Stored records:
_ _ _ _ _
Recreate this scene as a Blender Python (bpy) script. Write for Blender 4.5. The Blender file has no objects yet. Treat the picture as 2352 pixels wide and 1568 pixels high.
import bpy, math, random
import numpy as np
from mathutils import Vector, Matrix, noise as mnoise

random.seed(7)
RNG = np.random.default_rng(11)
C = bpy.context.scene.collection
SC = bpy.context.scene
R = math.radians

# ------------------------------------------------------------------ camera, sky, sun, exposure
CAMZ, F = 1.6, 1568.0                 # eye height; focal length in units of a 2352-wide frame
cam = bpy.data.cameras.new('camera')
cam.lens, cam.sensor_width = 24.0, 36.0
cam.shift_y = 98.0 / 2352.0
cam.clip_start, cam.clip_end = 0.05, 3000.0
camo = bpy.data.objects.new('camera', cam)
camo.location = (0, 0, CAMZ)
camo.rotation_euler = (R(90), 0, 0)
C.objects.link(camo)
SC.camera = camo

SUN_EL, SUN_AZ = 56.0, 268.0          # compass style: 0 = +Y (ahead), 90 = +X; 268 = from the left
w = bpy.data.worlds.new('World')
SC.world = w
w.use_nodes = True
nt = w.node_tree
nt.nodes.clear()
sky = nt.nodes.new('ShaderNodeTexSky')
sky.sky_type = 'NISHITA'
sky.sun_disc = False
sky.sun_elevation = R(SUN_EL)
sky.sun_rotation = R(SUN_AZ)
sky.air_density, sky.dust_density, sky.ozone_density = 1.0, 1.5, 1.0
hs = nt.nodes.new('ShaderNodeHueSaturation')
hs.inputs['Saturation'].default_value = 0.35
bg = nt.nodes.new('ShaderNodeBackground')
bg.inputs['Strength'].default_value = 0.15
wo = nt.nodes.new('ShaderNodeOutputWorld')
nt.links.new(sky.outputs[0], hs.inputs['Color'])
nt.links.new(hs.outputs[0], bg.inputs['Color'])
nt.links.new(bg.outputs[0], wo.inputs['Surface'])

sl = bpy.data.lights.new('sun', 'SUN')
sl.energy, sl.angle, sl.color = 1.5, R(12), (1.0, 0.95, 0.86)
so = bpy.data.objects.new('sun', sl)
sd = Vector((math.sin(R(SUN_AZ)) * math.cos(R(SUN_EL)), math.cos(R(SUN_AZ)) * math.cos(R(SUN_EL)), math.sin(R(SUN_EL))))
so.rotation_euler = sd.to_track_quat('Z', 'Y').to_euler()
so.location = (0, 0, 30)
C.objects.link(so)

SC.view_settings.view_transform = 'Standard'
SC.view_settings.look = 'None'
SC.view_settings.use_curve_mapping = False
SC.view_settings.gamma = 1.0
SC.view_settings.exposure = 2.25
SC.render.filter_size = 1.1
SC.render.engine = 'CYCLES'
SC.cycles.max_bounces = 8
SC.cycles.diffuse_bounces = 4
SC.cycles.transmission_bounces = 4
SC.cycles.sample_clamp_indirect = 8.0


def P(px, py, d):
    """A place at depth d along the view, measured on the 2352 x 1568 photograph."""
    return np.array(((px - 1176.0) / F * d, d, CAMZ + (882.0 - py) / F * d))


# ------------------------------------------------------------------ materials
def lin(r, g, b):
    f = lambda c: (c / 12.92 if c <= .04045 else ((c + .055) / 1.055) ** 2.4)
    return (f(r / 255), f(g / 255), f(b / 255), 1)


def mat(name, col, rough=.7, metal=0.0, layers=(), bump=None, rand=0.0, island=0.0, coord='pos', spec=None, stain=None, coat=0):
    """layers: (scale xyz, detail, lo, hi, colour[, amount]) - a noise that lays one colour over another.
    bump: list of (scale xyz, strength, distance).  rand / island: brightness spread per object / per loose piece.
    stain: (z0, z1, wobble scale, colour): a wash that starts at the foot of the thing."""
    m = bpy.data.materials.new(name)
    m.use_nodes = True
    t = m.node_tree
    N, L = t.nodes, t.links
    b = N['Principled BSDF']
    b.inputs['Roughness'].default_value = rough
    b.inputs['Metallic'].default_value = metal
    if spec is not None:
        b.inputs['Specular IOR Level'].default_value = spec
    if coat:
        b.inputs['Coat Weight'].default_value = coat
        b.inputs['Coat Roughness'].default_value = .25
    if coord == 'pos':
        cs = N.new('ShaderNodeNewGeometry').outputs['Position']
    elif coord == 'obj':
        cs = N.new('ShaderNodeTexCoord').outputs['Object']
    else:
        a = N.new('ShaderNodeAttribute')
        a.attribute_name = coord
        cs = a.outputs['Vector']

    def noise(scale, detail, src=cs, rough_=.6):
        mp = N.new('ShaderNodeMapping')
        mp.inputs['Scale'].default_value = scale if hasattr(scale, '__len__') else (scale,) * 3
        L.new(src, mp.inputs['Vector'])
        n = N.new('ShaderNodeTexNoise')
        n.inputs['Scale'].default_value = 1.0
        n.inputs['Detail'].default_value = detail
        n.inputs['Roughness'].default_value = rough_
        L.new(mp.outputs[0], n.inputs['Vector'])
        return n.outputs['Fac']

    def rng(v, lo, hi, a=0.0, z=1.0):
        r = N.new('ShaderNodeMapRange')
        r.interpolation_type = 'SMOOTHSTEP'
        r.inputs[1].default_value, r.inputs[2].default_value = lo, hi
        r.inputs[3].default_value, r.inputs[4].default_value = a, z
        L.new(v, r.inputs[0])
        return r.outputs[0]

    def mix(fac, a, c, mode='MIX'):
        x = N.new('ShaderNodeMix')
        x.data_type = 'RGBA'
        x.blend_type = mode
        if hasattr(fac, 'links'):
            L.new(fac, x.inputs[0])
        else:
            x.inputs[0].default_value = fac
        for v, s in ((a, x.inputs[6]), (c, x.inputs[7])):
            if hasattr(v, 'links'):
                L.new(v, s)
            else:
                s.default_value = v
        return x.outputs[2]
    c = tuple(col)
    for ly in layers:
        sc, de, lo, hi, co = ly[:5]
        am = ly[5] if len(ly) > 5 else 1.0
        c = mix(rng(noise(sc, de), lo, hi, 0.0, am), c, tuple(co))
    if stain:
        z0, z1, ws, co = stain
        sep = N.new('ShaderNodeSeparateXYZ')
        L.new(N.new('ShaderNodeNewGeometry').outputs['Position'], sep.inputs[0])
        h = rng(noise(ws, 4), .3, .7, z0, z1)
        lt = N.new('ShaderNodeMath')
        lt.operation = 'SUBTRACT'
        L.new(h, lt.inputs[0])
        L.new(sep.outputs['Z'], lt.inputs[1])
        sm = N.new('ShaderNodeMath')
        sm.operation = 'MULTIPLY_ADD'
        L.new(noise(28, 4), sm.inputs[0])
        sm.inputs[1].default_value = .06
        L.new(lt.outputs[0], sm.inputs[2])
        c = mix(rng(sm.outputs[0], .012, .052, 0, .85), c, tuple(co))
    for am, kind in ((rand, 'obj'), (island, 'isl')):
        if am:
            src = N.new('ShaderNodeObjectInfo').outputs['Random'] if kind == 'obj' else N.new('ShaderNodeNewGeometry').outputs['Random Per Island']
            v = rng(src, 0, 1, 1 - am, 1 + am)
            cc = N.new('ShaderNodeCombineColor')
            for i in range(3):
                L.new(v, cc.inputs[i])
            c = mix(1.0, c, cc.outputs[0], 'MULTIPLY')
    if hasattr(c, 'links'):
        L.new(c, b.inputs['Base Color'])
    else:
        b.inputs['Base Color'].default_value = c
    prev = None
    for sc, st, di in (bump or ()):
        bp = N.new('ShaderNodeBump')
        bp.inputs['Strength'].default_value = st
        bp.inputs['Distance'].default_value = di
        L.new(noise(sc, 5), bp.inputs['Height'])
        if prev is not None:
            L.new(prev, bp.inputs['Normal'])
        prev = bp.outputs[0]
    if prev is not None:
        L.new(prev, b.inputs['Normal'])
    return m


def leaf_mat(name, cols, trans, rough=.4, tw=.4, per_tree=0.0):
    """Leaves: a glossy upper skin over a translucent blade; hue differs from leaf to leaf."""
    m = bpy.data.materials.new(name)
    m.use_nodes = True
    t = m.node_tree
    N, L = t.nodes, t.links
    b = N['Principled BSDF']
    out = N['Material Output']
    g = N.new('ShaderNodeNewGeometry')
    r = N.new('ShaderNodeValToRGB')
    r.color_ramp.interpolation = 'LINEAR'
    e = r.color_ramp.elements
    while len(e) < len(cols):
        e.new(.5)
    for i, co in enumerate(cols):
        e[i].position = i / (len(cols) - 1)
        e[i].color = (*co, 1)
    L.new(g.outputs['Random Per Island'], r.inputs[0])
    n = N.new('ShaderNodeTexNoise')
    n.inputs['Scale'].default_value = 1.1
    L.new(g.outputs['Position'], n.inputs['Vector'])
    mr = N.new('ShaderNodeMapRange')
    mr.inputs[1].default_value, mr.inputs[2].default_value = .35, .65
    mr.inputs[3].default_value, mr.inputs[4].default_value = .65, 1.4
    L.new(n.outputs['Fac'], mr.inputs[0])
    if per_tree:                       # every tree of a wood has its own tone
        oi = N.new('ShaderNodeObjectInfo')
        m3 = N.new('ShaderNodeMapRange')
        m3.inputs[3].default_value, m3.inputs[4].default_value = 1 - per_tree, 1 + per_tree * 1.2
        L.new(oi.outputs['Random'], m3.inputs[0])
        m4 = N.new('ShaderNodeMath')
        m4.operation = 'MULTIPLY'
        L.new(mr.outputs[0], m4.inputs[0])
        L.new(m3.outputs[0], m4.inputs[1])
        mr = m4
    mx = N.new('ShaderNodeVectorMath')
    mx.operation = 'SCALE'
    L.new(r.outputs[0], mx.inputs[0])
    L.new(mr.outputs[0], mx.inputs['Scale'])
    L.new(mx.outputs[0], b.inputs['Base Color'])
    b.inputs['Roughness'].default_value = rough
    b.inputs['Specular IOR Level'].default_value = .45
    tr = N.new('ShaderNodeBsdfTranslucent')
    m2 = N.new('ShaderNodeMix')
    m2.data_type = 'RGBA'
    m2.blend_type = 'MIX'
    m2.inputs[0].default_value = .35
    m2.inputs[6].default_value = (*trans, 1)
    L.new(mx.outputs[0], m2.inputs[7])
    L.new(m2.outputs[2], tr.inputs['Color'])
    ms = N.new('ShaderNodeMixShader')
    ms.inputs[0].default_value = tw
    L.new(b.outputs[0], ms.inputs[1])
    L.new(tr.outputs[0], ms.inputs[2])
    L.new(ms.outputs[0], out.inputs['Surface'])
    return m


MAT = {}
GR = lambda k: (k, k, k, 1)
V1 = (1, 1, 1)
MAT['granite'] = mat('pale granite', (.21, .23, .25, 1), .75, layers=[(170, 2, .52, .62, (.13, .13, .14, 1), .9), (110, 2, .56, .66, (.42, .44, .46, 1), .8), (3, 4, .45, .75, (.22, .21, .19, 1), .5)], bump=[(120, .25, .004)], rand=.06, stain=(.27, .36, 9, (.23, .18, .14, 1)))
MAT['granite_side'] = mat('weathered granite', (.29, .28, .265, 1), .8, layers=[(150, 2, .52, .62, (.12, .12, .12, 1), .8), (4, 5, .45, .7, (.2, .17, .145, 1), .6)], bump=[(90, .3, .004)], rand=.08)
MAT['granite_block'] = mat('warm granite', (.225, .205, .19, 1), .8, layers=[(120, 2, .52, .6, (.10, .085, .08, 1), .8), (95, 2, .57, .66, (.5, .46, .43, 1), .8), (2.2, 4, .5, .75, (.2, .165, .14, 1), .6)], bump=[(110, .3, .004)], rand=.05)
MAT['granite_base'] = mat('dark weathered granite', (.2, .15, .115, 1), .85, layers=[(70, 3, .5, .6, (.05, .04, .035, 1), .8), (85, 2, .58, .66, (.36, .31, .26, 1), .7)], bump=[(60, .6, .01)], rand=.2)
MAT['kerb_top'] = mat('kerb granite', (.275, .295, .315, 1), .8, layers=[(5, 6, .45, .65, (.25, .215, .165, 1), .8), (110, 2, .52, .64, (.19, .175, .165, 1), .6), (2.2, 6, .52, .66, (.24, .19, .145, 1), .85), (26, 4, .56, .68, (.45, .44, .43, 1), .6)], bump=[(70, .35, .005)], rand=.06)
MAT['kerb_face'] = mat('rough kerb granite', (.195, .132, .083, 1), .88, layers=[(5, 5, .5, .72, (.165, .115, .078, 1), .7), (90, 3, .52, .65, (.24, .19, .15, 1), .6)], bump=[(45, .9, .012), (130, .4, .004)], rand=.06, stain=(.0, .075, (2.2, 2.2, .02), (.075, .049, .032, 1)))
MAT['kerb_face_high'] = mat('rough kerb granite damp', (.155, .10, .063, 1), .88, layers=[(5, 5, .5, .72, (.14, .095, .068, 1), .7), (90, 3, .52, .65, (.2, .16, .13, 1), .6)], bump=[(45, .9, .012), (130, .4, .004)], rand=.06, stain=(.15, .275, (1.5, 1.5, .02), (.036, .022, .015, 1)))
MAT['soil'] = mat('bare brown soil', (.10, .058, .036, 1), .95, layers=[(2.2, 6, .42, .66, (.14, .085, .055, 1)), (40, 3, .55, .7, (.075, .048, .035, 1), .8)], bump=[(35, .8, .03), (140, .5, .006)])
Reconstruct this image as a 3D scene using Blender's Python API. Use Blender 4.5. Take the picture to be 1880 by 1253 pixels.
_ _ _ _ _
__Given request__. The required output is the exact run of lines from the beginning of the listing above to the line that contains "R = math.radians", inclusive of both.

__Solution to this exercise__.
Recreate this scene as a Blender Python (bpy) script. Write for Blender 4.5. The Blender file has no objects yet. Treat the picture as 2352 pixels wide and 1568 pixels high.
import bpy, math, random
import numpy as np
from mathutils import Vector, Matrix, noise as mnoise

random.seed(7)
RNG = np.random.default_rng(11)
C = bpy.context.scene.collection
SC = bpy.context.scene
R = math.radians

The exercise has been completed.